As a woman in a still male-dominated genre, what does the Women in Horror Month movement mean to you?
That’s an awesome movement! My works have screened so many times all around the world due to the movement and I really appreciate it. Also I feel it’s getting bigger every year. More screenings, interviews and attention to women in horror each February.

Personally thinking, gender identity shouldn’t matter. If you are a good filmmaker/actor, you are a good filmmaker/actor, doesn’t matter if you are “male” or “female”. It’s still not like this for some people, but I hope those delimitations become history some day soon.

Who are other female horror filmmakers and writers you believe need more spotlight and why?
There are many examples. Want to use this opportunity and mention some of my friends from the industry, whose visions are so different, but each is amazing. Who are working so hard and inspire others. Shout out to Gigi Saul Guerrero, Katie Bonham, Izzy Lee, Pia Thrasher, Patricia Chica and many many more.

What would you say to a teen girl dreaming of making horror films, writing in the genre?
Just do it! The most difficult part is to start. That’s when you can feel the most scared, unconfident and vulnerable. But once you get started, things will get easier. And don’t stop, doesn’t matter what happens. Yes, there are a lot of highs and laws, there are a lot of obstacles and other things which try to stop you, make you give up. But this is all filmmaking! This is what makes things even more fun. So if it’s really your dream, keep making films, keep writing. You’ll be gaining experience, becoming more professional with every project and eventually get where you want to be.

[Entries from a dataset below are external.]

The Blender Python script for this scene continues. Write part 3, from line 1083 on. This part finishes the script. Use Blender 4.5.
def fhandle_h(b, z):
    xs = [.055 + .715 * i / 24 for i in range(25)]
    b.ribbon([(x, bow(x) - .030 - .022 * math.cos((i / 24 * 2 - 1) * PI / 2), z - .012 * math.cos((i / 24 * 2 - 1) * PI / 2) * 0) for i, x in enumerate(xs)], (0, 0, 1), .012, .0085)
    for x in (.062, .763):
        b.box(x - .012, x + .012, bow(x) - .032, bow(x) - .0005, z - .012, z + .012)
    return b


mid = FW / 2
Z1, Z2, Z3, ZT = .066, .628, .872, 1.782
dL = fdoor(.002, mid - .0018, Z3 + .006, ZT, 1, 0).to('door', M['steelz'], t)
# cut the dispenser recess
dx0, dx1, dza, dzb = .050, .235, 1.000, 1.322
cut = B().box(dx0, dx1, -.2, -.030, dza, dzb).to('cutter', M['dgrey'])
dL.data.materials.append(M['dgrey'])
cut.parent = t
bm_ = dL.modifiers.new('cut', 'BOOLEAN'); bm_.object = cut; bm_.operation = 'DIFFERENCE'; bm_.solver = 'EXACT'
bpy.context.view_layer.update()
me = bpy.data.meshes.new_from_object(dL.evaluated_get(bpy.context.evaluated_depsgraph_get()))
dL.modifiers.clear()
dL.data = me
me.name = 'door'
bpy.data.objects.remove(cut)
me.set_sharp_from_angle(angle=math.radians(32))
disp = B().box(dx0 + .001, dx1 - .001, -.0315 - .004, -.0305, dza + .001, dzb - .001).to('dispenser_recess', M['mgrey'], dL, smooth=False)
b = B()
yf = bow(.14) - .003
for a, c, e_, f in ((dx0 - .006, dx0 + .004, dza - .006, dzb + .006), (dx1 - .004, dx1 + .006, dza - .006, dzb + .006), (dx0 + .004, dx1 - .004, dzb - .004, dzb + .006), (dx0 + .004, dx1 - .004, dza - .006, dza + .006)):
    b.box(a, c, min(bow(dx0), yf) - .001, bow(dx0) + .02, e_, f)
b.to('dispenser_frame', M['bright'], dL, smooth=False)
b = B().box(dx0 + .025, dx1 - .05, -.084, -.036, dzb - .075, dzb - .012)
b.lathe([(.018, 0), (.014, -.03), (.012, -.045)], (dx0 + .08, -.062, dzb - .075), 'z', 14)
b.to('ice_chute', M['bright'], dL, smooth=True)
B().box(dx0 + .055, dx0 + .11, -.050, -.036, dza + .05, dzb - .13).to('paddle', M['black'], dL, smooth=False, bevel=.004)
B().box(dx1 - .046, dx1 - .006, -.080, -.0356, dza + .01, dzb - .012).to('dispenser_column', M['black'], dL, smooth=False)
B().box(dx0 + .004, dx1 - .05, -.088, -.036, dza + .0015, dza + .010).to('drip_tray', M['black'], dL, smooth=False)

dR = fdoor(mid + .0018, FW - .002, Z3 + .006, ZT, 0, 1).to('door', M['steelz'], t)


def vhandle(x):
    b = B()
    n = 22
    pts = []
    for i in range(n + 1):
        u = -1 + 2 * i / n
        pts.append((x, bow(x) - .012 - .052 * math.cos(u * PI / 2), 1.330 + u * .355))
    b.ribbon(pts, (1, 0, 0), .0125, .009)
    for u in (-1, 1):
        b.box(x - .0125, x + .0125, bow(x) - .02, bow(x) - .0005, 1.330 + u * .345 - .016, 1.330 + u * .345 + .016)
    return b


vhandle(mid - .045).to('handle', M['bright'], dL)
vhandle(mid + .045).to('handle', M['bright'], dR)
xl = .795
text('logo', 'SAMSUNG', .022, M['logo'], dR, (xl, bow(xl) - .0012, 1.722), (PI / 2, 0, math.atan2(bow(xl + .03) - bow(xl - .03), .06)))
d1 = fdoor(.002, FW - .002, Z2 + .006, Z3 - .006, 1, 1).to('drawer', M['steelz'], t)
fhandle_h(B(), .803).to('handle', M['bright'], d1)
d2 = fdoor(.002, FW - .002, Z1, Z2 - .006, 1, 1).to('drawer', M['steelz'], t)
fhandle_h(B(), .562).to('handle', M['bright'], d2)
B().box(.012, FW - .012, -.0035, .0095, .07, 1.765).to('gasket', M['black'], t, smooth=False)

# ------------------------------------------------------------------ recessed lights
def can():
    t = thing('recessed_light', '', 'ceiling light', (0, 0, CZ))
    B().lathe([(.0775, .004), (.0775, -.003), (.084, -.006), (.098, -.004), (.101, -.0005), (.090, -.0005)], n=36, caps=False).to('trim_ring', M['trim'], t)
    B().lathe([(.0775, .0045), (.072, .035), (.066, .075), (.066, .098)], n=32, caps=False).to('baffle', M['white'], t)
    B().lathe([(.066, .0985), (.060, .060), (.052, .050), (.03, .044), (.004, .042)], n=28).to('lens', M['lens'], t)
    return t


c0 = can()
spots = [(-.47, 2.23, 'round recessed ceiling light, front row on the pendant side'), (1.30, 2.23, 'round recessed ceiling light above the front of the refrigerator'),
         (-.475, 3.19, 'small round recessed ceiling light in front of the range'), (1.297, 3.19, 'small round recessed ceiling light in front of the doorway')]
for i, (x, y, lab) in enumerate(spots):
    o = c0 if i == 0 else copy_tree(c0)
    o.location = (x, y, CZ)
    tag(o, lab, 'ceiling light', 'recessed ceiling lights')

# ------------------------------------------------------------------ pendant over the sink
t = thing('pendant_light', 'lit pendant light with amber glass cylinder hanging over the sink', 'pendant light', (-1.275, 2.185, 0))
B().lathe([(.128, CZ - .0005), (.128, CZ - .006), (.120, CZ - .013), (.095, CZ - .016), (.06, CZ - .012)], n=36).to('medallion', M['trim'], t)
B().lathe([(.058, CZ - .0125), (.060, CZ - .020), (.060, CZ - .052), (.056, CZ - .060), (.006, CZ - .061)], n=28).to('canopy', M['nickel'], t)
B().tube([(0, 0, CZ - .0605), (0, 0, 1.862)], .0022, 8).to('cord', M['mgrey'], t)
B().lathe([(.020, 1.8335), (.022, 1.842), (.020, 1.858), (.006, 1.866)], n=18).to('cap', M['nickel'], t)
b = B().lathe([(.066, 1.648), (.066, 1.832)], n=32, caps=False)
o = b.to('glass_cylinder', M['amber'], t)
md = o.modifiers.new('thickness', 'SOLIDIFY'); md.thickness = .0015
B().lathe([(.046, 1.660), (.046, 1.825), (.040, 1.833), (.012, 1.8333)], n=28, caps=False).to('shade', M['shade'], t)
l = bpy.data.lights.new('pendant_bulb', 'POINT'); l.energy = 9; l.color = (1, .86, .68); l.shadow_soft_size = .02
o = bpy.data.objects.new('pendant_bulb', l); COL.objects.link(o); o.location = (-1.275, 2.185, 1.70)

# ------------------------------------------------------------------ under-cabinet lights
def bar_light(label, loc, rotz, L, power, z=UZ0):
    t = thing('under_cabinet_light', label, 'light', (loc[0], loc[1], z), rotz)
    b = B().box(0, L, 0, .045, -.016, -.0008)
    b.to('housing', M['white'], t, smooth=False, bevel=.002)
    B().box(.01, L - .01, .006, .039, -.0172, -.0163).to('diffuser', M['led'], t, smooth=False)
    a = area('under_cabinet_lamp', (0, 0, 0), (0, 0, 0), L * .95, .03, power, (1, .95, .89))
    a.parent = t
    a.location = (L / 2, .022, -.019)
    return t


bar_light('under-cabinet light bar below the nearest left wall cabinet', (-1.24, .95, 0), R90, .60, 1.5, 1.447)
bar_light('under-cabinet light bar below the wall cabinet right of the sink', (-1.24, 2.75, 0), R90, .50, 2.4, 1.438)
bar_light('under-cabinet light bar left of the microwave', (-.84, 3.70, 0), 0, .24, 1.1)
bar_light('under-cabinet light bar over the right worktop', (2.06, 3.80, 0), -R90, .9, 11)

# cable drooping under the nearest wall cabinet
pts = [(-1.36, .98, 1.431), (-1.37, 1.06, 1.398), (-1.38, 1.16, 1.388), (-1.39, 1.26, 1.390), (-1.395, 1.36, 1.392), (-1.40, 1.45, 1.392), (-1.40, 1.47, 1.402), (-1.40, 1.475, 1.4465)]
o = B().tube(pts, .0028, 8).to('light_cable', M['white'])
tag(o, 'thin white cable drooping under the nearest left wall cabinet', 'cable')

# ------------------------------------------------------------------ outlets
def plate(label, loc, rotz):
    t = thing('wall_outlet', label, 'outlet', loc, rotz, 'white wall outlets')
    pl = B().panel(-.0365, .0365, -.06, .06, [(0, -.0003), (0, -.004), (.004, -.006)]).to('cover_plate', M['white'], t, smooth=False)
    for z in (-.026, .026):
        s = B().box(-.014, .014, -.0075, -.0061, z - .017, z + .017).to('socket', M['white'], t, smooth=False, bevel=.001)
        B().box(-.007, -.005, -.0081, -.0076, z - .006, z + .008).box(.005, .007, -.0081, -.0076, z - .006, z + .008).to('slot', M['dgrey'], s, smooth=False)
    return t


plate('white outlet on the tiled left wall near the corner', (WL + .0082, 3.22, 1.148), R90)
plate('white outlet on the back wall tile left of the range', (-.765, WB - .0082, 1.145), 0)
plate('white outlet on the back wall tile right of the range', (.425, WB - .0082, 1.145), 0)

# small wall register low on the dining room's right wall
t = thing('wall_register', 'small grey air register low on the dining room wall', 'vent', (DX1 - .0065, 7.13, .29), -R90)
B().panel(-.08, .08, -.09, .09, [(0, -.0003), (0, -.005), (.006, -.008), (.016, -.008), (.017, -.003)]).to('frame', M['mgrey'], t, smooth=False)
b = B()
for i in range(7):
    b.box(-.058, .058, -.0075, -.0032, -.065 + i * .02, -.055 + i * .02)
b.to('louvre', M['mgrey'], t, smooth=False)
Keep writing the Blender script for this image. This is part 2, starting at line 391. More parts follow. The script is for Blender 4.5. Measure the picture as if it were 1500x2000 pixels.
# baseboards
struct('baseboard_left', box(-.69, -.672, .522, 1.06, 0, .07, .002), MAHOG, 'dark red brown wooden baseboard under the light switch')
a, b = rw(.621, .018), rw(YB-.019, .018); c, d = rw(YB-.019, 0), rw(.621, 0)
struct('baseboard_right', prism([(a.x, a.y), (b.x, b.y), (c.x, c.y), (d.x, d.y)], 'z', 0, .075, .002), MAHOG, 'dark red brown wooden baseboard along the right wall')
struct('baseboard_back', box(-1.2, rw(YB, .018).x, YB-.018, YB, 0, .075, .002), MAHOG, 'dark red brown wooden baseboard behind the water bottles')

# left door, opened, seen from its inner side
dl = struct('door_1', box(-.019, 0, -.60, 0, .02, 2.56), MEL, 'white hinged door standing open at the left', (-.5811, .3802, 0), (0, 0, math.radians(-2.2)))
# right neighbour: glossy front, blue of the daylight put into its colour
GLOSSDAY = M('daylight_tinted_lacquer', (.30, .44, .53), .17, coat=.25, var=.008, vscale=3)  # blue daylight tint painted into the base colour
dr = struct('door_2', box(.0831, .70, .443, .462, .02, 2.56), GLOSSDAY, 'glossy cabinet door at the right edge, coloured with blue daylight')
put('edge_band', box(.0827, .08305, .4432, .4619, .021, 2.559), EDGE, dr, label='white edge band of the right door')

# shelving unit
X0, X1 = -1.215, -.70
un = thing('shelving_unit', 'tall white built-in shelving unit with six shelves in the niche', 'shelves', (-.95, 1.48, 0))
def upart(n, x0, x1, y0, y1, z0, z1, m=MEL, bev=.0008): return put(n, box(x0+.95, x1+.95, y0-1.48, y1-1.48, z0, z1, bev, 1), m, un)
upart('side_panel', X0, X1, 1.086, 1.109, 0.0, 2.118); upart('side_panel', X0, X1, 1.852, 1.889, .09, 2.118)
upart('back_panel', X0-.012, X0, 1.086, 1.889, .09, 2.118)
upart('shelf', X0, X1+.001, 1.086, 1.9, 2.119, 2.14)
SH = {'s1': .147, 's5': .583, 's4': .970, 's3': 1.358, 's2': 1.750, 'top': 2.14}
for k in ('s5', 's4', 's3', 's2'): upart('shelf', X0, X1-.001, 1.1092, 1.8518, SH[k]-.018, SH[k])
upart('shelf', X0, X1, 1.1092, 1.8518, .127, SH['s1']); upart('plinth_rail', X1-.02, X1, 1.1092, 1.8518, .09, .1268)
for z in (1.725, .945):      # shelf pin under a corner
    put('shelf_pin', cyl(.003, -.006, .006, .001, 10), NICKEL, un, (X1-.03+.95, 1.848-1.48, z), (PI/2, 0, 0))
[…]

On a more personal level, do you believe living in Tokyo, Japan has influenced your art?  If so, in what way?
One of my hobbies is researching on different countries’ folklore. I’ve been truly fascinated by ancient myths and legends from all around the world since I was little. Japanese folklore – one of the darkest and most mysterious one. It’s not only about “getting scared”, but also about learning things, reading between the lines, understanding more what the life is about.  I think Japan helped me find my cinematic voice. Not many people do what I do. Have been called “J-horror queen” and “Modern Lafcadio Hearn”! Guess for a reason (laughing).

What do you hope the public take away from your work?
It’s certainly the message. As a film-fan myself, I like films with messages, when people can realize or learn something after watching. Some movies are really entertaining, but there is barely something we can learn from them. I prefer to be not only an entertainer, but also a storyteller. And I like to make people imagine. To leave an open door for imagination is probably one of the most essential elements.

Please tell us about your upcoming work, what you have coming for fans of your work that you can talk about.
A lot of projects are lined up for this year. My team and I are developing a feature film, a TV-series and an anthology. Planning to shoot the feature first. It is a very interesting and unique idea with elements of suspense and human horror. We are working hard and hopefully soon our scripts turn to films and we can show people some fresh horrors!

Thank you Pablo for this opportunity and for showing us that badass ladies from all over are breaking the barriers of filmmaking.